Start of The input
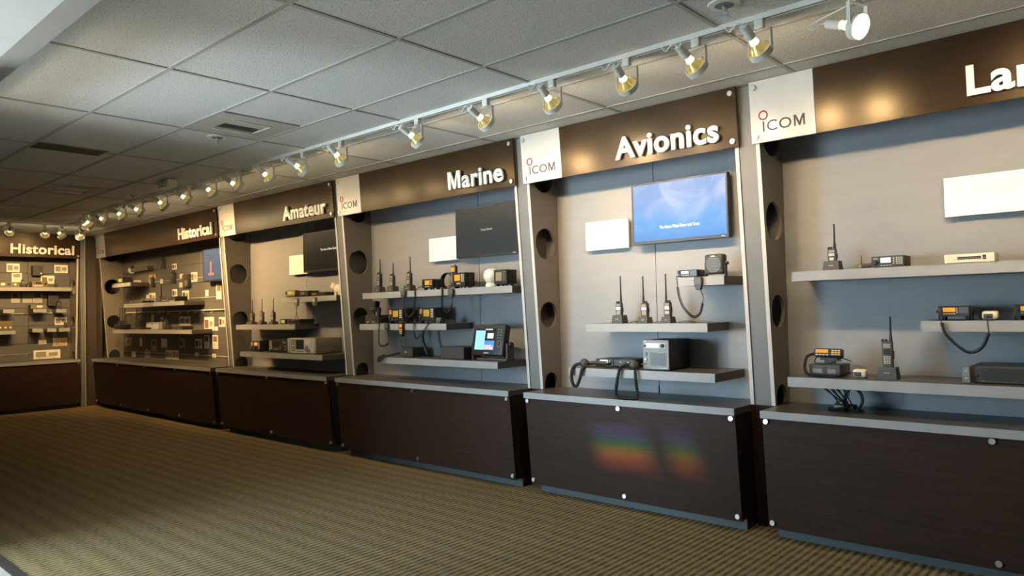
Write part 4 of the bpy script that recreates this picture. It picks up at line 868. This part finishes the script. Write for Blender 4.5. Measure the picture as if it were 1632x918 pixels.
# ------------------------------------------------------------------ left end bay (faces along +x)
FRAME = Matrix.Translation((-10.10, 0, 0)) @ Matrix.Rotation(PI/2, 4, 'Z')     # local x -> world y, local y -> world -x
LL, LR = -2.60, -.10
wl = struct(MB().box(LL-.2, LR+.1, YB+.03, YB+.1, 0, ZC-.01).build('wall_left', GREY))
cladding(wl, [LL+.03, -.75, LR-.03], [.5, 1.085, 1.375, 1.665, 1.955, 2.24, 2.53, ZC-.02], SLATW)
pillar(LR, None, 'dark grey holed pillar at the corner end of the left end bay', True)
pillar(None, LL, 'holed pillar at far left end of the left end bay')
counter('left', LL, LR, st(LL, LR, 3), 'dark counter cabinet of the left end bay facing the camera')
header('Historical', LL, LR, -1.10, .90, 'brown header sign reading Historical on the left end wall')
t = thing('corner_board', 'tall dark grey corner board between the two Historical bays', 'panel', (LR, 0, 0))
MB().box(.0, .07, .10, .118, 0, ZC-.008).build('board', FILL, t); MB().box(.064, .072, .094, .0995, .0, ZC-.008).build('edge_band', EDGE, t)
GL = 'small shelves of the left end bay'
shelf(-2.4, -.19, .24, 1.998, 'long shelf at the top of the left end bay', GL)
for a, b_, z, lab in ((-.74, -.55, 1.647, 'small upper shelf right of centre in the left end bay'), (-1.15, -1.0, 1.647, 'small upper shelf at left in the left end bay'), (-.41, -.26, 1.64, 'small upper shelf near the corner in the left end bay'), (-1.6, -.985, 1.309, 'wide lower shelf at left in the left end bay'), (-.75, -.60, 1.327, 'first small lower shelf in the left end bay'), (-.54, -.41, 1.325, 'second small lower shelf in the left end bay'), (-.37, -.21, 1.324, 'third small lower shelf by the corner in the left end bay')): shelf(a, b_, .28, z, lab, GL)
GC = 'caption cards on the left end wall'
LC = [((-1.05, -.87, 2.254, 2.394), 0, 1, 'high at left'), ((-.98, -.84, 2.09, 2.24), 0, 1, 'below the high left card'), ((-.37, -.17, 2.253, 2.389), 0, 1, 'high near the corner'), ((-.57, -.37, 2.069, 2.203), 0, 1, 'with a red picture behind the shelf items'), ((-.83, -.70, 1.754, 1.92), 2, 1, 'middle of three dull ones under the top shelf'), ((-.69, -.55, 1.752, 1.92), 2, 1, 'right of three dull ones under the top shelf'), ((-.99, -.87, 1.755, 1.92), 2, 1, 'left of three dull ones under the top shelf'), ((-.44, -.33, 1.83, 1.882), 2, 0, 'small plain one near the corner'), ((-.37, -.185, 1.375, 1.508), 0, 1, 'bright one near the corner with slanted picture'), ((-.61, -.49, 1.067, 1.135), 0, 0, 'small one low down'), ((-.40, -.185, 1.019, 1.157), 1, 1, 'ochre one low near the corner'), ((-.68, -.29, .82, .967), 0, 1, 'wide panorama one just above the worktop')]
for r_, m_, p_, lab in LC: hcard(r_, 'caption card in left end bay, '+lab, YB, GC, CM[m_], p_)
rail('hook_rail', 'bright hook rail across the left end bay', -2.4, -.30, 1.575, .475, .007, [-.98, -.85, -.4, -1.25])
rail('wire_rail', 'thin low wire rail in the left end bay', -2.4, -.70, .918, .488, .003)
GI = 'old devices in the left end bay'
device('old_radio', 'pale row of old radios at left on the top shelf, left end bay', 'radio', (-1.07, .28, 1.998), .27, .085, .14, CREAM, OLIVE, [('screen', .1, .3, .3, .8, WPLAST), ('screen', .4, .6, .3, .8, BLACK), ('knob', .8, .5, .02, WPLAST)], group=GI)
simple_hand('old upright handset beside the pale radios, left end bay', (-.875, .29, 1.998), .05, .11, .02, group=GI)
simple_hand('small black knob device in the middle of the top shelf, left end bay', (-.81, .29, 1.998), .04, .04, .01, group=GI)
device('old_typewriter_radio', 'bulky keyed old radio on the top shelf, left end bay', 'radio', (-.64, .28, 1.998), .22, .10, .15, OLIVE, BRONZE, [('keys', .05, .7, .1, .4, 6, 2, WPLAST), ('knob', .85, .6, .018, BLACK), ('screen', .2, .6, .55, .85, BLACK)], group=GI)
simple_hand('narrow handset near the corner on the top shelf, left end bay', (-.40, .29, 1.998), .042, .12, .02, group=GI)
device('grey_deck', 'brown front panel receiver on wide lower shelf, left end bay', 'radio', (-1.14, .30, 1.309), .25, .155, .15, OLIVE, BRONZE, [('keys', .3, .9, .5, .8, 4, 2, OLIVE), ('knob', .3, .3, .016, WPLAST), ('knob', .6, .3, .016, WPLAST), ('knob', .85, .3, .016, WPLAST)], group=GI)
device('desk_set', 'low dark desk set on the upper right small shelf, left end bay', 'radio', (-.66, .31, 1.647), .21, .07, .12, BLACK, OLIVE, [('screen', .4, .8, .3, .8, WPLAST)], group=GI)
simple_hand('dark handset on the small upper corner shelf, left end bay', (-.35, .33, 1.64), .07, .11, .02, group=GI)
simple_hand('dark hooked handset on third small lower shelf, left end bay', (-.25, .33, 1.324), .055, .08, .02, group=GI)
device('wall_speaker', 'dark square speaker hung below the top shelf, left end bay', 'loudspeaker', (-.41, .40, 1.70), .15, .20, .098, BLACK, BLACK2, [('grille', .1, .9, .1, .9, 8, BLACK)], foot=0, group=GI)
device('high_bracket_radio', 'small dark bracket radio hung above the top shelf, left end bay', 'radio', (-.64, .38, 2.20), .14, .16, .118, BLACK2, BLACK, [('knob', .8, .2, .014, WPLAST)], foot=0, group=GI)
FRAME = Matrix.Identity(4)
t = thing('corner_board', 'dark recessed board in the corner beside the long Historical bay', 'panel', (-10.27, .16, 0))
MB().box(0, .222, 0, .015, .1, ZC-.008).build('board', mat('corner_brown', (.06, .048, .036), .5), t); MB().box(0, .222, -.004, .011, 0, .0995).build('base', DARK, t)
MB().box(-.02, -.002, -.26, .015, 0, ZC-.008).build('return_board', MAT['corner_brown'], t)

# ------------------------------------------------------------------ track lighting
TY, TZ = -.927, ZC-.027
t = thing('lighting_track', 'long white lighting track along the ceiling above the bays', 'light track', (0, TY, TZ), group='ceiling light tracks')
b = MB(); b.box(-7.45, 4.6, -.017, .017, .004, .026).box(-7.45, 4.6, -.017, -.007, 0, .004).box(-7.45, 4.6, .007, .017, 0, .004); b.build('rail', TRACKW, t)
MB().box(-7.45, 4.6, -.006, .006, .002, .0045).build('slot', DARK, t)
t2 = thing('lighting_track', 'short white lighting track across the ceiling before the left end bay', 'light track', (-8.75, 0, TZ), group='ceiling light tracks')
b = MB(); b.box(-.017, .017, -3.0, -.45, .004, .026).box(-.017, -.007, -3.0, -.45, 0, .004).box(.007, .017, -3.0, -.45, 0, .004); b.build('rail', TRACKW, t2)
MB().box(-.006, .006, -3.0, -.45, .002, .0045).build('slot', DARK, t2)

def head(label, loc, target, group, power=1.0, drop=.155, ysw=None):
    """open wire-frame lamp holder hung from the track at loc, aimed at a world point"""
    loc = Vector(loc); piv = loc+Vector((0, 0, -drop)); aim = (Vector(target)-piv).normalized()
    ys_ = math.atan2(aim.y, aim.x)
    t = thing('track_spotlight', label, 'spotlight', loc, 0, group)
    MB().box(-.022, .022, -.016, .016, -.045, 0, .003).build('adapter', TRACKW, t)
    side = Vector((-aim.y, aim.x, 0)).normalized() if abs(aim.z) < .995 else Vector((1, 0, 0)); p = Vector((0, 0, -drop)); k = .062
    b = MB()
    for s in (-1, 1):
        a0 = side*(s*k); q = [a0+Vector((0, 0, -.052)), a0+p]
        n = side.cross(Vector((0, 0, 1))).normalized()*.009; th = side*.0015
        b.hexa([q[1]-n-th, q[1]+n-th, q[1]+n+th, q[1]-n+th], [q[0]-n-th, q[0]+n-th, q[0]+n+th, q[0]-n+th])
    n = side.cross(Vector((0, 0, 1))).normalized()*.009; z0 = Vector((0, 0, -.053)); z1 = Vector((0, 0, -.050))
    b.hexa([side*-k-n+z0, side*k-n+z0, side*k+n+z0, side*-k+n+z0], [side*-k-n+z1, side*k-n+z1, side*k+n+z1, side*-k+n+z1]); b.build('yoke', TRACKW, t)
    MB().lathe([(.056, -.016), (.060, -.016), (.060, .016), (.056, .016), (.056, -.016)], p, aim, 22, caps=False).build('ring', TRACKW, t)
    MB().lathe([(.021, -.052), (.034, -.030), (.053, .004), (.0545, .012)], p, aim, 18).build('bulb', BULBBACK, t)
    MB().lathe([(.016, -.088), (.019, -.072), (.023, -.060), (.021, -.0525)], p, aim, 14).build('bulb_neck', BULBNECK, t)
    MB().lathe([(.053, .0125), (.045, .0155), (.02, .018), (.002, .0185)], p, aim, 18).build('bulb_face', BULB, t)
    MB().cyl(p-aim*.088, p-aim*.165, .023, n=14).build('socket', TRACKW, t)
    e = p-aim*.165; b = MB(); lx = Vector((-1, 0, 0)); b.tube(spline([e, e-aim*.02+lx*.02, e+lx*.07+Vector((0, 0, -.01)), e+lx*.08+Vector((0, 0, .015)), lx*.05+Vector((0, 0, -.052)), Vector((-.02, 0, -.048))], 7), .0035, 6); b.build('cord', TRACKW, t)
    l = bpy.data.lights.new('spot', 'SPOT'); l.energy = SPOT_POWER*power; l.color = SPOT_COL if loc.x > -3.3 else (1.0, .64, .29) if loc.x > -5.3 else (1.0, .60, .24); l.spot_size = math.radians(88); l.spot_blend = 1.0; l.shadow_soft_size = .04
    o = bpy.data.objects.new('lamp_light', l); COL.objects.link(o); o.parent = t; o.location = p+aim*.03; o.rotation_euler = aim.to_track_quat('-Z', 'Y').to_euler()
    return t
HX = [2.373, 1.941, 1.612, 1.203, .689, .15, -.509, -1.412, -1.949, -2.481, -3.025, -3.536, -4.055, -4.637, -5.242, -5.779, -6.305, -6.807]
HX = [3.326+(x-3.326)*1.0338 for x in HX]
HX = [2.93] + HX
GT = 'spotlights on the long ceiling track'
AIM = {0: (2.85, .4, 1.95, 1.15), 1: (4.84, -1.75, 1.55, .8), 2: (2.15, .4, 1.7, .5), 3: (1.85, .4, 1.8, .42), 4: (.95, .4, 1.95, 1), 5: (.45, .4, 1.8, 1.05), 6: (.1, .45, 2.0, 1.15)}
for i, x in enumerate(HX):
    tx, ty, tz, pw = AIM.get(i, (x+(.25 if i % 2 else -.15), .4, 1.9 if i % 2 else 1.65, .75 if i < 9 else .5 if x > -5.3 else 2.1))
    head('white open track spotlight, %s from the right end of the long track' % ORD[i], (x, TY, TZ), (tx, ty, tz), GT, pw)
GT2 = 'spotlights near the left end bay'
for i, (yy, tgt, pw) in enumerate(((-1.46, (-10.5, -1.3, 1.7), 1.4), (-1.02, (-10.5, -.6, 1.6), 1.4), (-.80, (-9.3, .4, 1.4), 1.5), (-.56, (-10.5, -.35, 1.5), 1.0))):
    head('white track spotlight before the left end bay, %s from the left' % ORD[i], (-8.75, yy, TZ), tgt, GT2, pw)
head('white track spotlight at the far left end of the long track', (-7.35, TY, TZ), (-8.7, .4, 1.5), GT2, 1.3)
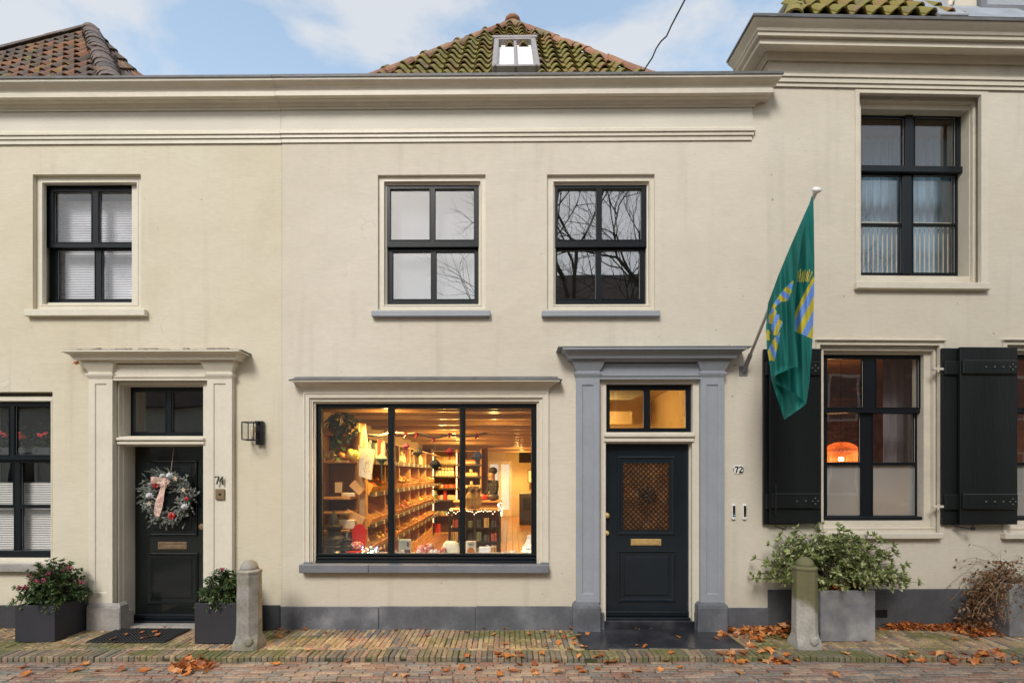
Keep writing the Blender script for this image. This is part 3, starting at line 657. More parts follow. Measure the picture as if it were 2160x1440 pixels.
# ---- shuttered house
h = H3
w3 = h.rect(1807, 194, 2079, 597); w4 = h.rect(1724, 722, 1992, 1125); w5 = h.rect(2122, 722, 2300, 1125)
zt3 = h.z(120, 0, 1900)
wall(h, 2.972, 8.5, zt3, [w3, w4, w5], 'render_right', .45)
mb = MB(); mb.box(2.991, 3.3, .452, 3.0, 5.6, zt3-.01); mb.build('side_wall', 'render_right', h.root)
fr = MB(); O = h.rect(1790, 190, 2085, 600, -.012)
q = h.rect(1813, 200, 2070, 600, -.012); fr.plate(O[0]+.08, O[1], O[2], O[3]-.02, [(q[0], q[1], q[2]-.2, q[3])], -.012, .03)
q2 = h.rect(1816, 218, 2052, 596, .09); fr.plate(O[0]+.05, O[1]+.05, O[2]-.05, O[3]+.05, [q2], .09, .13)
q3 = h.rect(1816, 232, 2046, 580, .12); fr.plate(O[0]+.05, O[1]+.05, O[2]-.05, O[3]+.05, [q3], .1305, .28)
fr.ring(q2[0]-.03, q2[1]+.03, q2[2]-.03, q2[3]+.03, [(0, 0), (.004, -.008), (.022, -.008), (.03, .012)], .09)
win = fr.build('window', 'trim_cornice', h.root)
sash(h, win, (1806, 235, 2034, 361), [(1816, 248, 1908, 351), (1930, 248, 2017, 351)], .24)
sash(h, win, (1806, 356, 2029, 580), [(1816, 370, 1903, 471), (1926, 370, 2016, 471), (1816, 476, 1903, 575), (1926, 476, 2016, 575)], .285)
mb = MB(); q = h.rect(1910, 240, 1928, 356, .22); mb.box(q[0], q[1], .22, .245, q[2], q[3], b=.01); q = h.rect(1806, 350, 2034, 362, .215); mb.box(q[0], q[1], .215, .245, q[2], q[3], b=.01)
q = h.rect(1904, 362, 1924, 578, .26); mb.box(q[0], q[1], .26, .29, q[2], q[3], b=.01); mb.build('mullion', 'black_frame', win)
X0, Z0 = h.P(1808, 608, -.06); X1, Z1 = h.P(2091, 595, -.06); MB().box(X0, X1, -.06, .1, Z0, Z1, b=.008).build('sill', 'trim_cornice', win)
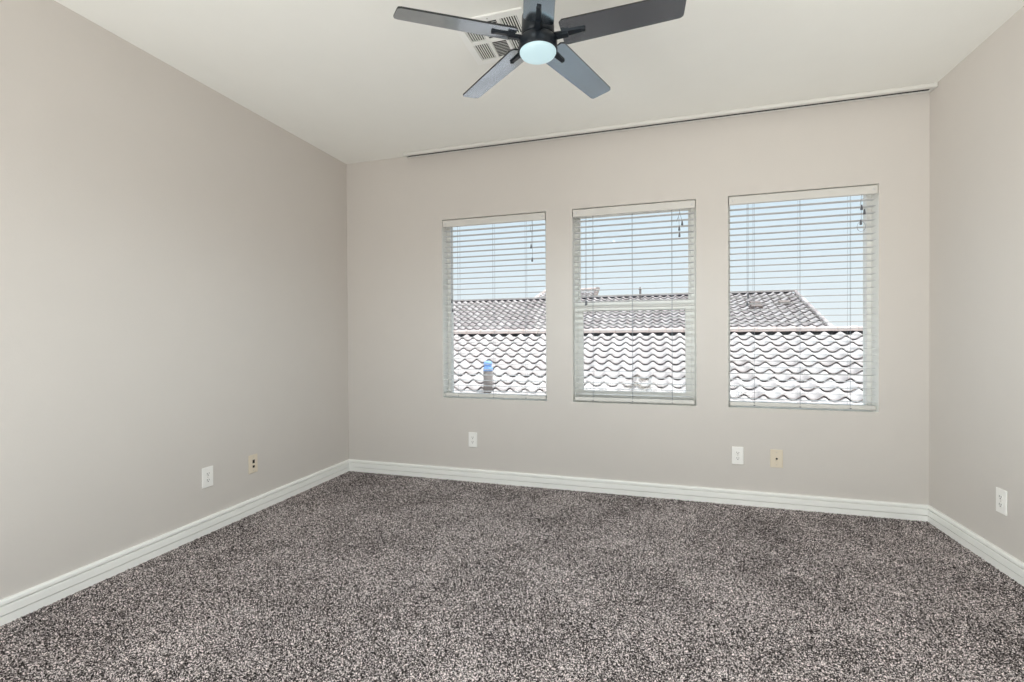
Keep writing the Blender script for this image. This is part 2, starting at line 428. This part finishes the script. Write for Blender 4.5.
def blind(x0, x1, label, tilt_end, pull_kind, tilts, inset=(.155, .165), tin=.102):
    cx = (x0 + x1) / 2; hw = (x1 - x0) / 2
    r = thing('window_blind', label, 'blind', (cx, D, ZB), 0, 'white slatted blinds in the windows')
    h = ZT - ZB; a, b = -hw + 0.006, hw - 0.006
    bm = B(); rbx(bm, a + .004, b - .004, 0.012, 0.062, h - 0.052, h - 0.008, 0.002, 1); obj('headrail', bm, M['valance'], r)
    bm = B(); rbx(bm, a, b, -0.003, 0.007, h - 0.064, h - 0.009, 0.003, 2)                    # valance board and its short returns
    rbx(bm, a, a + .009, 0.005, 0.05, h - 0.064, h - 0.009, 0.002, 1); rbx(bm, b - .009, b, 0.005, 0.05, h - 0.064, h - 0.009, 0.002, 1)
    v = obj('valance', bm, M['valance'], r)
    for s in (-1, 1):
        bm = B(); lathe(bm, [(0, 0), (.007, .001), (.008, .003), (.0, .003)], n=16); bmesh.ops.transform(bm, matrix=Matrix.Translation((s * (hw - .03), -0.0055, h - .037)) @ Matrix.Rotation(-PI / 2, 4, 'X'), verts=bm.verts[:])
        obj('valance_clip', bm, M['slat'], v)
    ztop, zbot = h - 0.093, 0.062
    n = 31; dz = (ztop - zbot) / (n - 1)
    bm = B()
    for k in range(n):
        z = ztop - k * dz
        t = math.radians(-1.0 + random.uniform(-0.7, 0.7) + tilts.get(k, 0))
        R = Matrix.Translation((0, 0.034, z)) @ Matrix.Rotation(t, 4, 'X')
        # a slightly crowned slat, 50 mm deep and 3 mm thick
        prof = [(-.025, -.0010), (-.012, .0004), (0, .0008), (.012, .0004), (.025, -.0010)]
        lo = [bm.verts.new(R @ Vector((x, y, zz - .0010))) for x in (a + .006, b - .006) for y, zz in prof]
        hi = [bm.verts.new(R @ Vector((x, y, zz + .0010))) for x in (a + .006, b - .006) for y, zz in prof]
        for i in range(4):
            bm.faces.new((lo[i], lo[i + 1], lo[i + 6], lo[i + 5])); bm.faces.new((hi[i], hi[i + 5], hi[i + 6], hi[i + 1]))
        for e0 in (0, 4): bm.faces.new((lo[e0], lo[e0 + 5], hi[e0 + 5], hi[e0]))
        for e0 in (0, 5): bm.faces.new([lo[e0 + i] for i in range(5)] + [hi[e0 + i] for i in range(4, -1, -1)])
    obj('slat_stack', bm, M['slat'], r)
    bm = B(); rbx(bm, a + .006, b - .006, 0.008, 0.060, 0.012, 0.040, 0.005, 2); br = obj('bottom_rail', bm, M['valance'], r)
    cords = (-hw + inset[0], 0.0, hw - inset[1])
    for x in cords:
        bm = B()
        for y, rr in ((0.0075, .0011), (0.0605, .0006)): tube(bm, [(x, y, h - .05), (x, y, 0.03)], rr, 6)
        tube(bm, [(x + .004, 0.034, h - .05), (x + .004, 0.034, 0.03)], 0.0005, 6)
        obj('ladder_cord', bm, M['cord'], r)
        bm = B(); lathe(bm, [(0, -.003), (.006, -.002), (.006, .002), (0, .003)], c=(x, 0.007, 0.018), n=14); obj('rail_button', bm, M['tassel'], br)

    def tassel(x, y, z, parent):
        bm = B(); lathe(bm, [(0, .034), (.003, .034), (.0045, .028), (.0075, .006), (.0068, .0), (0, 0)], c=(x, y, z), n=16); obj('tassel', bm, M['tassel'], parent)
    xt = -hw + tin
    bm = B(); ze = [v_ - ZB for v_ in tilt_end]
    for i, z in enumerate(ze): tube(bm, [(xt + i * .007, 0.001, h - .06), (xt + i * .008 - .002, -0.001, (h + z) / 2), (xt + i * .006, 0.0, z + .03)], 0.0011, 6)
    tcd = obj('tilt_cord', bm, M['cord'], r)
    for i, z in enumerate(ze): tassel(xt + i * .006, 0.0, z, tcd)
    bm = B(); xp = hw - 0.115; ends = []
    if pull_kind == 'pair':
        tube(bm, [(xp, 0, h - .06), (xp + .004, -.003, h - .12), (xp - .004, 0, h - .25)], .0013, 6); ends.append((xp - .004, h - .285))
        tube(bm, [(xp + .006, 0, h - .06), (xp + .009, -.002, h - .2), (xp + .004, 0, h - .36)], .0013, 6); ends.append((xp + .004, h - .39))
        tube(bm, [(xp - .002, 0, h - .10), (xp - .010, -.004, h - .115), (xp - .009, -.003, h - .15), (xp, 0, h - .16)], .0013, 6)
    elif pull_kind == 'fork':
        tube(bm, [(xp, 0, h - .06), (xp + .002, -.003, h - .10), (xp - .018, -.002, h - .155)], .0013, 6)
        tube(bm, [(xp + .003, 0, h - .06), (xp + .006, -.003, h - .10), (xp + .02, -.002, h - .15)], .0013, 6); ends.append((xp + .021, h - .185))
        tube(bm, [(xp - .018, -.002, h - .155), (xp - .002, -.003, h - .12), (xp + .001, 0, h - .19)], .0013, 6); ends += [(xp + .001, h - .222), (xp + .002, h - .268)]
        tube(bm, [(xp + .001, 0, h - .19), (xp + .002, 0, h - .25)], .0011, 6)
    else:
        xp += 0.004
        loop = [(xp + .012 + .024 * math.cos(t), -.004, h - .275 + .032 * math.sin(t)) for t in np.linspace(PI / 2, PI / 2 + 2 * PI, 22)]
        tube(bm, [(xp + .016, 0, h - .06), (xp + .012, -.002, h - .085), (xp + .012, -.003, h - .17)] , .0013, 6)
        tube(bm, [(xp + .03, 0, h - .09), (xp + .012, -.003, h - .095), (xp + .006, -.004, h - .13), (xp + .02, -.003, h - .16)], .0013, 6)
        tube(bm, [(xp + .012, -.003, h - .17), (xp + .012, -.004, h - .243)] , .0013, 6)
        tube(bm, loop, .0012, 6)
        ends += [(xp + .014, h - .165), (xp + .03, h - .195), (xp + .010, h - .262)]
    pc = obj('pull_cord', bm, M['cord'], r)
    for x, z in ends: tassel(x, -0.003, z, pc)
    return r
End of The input
• **Exercise details**
List every line above containing the word "finishes".

• **Answer in full**
Write part 4 of the bpy script that recreates this picture. It picks up at line 868. This part finishes the script. Write for Blender 4.5. Measure the picture as if it were 1632x918 pixels.
Keep writing the Blender script for this image. This is part 2, starting at line 428. This part finishes the script. Write for Blender 4.5.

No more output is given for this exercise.